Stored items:
·····
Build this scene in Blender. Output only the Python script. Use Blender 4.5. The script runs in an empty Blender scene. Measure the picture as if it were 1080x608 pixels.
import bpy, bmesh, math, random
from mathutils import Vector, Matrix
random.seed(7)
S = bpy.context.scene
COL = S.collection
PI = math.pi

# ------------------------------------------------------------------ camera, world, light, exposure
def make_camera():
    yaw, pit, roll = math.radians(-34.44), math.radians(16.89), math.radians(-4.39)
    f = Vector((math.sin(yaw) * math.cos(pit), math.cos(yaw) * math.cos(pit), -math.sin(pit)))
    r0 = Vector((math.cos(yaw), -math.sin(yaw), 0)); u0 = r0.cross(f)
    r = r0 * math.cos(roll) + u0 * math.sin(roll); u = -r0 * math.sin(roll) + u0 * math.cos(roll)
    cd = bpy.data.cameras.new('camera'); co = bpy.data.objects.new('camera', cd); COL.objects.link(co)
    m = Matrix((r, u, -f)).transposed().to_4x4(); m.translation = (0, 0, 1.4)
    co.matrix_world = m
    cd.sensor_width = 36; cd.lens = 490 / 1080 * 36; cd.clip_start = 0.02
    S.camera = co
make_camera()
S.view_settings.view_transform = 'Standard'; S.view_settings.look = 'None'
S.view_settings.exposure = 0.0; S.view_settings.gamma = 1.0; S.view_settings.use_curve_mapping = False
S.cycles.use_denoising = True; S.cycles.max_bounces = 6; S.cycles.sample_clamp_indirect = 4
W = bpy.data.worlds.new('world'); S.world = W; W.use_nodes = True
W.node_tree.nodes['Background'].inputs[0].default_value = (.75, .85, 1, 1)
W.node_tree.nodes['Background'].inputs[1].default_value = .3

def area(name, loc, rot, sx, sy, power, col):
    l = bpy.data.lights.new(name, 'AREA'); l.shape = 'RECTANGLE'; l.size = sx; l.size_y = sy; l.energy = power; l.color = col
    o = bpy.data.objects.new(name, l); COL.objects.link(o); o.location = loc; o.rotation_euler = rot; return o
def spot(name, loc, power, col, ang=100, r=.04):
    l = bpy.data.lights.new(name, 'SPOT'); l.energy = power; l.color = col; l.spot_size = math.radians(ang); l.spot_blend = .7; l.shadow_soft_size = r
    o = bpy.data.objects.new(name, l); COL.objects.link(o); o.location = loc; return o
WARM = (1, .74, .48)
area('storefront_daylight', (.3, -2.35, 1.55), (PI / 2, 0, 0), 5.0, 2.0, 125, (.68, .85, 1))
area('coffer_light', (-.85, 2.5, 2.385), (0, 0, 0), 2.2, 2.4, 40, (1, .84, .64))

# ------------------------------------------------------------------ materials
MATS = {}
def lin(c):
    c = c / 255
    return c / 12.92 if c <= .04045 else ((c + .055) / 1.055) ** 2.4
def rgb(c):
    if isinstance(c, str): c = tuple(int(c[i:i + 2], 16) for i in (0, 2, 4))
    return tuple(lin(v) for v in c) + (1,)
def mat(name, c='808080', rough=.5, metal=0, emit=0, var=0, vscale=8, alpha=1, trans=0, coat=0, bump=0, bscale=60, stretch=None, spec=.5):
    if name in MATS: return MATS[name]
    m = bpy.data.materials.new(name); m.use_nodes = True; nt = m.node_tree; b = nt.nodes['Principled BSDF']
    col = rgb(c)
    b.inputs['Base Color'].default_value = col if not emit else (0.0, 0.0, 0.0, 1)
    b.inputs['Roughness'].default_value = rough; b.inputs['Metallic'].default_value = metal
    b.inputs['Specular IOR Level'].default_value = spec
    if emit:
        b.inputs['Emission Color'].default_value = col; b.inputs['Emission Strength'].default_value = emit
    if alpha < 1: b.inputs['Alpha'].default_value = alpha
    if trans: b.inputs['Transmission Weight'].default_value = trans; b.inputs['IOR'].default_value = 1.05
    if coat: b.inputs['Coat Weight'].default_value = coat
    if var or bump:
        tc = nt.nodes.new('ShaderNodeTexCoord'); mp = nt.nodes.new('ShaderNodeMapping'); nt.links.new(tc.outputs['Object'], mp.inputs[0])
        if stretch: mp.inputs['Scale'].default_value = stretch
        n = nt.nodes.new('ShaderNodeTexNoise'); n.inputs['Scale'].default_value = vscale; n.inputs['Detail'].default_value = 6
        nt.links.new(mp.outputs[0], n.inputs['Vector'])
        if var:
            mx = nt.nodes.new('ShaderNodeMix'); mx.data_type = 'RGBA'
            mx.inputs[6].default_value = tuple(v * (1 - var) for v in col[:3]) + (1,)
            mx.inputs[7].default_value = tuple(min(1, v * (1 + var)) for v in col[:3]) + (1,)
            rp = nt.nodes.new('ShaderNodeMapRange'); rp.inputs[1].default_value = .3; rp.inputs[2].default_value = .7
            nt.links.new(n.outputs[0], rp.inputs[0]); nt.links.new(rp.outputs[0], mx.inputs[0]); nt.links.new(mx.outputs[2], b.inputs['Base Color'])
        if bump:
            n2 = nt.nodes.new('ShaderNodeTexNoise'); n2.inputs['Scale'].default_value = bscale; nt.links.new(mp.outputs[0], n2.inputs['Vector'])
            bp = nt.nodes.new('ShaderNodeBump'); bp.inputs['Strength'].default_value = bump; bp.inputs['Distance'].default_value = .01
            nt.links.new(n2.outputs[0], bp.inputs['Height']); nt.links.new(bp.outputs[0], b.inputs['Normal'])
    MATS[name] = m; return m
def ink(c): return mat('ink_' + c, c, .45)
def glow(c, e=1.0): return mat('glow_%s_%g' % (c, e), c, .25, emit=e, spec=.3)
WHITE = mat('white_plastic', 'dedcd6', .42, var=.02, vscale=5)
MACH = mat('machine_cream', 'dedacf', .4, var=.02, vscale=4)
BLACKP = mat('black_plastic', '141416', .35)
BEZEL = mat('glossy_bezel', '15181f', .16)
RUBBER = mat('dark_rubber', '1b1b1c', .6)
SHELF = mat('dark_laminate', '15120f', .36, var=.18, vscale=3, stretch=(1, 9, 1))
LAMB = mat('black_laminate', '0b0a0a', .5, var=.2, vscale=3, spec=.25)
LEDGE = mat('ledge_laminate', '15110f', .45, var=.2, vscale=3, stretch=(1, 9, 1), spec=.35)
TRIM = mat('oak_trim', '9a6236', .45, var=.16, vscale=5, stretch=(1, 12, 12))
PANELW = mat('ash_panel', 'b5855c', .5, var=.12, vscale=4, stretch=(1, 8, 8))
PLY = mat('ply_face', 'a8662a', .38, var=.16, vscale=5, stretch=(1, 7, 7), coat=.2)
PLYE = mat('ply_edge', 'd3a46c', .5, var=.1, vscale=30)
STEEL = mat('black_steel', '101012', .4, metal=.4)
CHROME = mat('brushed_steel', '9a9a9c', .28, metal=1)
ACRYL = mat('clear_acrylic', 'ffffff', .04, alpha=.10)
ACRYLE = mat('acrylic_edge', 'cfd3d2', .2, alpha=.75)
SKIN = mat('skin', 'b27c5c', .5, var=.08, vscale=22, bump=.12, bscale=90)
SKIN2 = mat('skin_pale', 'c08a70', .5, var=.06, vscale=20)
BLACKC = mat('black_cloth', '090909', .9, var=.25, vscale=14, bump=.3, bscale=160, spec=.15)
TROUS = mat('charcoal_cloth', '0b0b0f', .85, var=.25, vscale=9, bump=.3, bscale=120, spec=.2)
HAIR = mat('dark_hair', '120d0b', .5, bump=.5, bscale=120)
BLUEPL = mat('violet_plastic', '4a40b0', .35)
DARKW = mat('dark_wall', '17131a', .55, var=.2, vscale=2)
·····
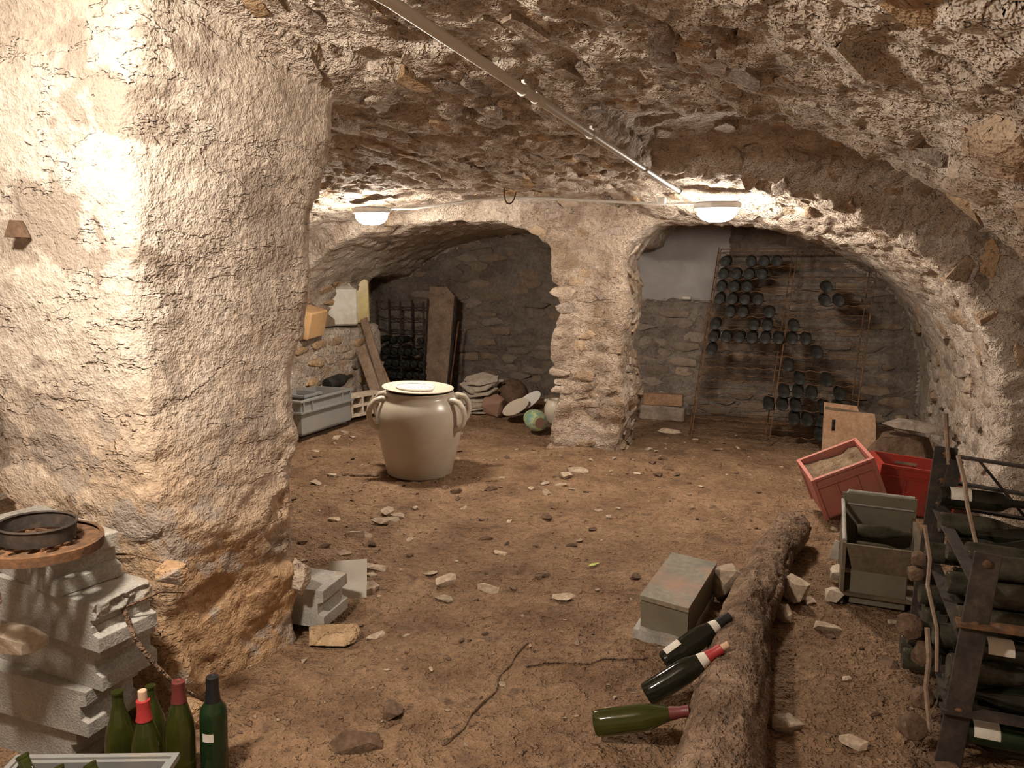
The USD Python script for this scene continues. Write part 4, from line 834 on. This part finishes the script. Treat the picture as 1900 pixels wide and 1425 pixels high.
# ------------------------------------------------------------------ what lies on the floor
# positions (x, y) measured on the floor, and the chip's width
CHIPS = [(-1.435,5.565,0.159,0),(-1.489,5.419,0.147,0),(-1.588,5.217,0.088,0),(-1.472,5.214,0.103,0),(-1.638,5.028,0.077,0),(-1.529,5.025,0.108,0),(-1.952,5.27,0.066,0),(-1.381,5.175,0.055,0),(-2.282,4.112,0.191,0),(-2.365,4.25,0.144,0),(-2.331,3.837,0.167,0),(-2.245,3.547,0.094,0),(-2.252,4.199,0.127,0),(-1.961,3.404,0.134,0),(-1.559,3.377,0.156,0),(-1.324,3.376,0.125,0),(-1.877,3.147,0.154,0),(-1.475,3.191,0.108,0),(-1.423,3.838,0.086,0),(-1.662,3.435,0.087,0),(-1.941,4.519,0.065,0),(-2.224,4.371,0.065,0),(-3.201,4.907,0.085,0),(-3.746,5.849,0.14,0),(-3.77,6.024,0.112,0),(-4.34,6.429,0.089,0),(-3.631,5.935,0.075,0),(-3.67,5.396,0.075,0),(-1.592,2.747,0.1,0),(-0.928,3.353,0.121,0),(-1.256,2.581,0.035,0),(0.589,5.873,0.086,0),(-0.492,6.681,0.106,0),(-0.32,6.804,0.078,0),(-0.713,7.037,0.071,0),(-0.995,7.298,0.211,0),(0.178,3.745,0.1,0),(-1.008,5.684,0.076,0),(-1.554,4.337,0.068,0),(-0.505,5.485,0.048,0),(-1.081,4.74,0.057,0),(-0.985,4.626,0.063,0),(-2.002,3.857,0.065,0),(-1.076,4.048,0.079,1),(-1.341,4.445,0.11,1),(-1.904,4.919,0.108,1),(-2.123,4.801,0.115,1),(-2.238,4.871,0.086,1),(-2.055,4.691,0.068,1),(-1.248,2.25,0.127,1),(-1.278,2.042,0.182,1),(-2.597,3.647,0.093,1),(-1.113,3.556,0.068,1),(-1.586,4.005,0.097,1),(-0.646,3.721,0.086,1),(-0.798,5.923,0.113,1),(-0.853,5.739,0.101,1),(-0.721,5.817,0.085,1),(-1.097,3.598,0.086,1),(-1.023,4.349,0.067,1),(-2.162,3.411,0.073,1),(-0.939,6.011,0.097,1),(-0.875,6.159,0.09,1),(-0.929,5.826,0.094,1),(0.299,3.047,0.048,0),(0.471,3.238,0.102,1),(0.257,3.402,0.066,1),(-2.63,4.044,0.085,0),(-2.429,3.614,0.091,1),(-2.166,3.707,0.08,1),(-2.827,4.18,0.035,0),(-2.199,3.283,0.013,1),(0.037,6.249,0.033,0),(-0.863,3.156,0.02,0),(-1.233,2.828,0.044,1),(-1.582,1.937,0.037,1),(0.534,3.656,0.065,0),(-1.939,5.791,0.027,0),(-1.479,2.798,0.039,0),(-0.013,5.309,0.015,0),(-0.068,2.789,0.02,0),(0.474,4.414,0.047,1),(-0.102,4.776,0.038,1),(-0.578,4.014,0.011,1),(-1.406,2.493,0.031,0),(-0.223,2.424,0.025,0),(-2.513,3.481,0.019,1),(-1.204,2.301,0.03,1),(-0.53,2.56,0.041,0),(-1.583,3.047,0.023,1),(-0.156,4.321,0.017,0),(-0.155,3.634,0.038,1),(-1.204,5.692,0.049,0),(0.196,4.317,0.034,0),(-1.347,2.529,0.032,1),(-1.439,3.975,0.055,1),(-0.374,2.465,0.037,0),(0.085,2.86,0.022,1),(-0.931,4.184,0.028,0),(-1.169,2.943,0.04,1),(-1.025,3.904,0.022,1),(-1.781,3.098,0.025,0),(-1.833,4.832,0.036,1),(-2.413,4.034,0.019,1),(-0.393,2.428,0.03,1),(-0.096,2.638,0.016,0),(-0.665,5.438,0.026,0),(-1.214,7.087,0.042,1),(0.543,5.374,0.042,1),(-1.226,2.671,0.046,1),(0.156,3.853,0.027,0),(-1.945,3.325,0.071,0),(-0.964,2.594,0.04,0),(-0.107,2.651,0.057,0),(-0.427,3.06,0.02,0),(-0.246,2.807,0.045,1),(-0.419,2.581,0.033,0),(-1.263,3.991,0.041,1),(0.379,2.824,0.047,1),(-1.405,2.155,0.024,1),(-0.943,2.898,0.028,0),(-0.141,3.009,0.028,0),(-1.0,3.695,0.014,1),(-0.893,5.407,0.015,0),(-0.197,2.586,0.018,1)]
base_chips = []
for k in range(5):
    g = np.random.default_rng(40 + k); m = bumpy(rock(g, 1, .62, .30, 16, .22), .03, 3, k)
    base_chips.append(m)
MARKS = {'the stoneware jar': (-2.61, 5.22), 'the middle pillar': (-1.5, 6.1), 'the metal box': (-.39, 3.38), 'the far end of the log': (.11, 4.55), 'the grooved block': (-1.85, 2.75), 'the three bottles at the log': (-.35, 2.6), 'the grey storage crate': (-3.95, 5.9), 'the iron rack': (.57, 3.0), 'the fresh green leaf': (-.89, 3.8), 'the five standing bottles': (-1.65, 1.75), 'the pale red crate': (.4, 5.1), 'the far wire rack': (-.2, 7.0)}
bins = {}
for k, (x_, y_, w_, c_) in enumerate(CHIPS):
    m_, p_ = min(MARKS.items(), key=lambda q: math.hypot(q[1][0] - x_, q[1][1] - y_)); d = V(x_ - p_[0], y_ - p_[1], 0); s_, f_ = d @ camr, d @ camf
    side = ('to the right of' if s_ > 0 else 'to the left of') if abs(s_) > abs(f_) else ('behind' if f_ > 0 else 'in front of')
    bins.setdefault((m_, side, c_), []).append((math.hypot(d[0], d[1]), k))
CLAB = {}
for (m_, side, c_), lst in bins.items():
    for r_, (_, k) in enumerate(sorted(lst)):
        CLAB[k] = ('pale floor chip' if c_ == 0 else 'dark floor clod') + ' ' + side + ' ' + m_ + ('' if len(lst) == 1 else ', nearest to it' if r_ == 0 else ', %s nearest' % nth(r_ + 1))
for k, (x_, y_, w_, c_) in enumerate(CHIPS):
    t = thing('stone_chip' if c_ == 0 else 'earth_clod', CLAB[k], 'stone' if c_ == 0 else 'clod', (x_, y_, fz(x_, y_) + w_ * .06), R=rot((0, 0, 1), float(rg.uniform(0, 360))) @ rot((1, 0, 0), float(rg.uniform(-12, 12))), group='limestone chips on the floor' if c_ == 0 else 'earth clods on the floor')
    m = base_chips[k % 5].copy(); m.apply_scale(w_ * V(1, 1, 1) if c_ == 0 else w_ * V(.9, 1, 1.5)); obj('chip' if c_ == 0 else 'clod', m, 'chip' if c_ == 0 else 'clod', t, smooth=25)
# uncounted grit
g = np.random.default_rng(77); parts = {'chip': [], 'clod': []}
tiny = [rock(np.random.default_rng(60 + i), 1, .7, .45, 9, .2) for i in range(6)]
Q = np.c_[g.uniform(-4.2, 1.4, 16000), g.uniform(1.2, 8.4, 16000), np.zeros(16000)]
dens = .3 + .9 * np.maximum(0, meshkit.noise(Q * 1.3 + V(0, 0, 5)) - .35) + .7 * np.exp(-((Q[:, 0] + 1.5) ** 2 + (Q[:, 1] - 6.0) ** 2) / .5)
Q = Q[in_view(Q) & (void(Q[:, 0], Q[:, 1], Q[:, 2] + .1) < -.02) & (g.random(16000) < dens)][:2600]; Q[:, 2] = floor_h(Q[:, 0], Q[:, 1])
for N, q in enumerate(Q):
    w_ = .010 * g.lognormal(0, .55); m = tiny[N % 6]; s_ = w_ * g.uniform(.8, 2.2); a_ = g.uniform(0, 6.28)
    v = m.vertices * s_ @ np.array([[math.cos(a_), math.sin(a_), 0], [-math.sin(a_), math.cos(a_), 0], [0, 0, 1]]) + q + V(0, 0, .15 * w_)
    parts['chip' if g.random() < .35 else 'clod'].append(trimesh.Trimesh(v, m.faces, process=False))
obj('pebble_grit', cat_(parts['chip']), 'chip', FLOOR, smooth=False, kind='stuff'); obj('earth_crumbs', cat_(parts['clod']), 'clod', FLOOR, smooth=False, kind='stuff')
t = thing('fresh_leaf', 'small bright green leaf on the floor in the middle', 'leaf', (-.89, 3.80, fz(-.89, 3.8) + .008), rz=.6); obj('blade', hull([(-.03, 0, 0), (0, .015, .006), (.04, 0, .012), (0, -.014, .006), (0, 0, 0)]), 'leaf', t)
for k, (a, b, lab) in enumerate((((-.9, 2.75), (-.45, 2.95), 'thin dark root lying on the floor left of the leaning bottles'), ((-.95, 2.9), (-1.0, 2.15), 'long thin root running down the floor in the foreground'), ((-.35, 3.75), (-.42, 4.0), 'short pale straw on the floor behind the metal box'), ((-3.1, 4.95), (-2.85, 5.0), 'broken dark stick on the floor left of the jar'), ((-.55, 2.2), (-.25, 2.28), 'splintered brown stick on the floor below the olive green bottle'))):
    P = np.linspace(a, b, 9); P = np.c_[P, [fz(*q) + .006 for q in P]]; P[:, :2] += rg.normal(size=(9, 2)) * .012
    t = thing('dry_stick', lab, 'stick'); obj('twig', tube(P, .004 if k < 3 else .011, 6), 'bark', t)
·····
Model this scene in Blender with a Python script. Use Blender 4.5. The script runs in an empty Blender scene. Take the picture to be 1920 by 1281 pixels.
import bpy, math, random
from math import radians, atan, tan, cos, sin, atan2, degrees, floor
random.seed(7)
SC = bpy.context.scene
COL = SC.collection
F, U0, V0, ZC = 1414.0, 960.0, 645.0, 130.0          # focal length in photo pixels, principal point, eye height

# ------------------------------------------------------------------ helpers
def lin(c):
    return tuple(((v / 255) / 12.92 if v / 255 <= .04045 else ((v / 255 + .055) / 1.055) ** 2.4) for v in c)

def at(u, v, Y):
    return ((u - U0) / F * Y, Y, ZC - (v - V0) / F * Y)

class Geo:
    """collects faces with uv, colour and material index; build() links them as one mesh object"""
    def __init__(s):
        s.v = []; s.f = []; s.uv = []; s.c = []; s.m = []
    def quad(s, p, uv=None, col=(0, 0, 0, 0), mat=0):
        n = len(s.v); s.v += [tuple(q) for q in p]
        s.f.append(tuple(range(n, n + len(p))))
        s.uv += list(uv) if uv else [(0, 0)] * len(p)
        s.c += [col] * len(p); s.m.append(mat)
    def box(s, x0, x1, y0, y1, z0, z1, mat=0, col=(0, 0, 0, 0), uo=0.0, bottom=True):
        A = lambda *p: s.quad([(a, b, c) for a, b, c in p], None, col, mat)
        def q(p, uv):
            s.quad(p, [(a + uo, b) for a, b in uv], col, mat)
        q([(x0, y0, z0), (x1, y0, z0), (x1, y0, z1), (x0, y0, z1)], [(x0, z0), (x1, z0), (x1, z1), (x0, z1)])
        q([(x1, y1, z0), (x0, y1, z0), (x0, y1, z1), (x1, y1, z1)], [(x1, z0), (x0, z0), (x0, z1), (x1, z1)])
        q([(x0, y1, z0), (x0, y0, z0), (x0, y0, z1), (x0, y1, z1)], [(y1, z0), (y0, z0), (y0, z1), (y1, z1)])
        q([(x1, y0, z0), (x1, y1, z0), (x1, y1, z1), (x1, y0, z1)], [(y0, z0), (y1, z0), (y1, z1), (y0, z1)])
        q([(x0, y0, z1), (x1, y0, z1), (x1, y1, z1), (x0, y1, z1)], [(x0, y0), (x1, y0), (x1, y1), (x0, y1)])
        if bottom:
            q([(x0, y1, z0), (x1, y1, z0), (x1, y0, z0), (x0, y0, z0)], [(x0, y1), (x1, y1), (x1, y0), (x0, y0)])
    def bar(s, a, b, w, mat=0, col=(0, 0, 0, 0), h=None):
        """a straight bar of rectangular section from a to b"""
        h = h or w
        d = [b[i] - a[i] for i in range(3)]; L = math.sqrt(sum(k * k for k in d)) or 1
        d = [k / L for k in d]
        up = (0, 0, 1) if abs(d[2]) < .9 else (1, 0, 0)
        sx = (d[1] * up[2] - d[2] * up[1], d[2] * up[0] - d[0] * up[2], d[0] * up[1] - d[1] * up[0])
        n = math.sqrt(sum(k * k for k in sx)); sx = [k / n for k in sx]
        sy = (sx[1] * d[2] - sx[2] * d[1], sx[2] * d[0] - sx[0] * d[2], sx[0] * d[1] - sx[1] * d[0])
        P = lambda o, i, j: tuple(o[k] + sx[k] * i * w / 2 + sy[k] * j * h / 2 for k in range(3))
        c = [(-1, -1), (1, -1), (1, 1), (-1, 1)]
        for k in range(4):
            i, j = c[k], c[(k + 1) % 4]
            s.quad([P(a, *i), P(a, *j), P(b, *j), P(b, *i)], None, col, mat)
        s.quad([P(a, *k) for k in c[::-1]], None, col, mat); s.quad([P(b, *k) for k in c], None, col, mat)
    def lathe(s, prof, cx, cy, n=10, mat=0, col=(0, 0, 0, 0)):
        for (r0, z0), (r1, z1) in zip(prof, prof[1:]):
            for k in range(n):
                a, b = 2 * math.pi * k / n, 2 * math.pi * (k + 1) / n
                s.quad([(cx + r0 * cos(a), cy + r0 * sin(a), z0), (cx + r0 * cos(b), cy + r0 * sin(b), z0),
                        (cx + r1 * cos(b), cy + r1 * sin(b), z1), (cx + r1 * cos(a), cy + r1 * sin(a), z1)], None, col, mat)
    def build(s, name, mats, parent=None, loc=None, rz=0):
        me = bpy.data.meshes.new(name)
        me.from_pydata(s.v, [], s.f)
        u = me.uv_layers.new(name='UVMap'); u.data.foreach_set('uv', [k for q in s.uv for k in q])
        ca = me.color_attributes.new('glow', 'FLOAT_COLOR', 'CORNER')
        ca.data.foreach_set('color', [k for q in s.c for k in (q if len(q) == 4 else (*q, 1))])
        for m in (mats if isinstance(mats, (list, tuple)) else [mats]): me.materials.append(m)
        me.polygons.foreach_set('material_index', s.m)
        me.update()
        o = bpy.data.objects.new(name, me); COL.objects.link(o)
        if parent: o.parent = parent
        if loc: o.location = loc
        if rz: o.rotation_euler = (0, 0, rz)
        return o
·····
▶ [PROBLEM REQUIREMENTS]:
Which lines in the data above contain "Blender"? Show each one.

▶ [WRITTEN ANSWER]:
Build this scene in Blender. Output only the Python script. Use Blender 4.5. The script runs in an empty Blender scene. Measure the picture as if it were 1080x608 pixels.
Model this scene in Blender with a Python script. Use Blender 4.5. The script runs in an empty Blender scene. Take the picture to be 1920 by 1281 pixels.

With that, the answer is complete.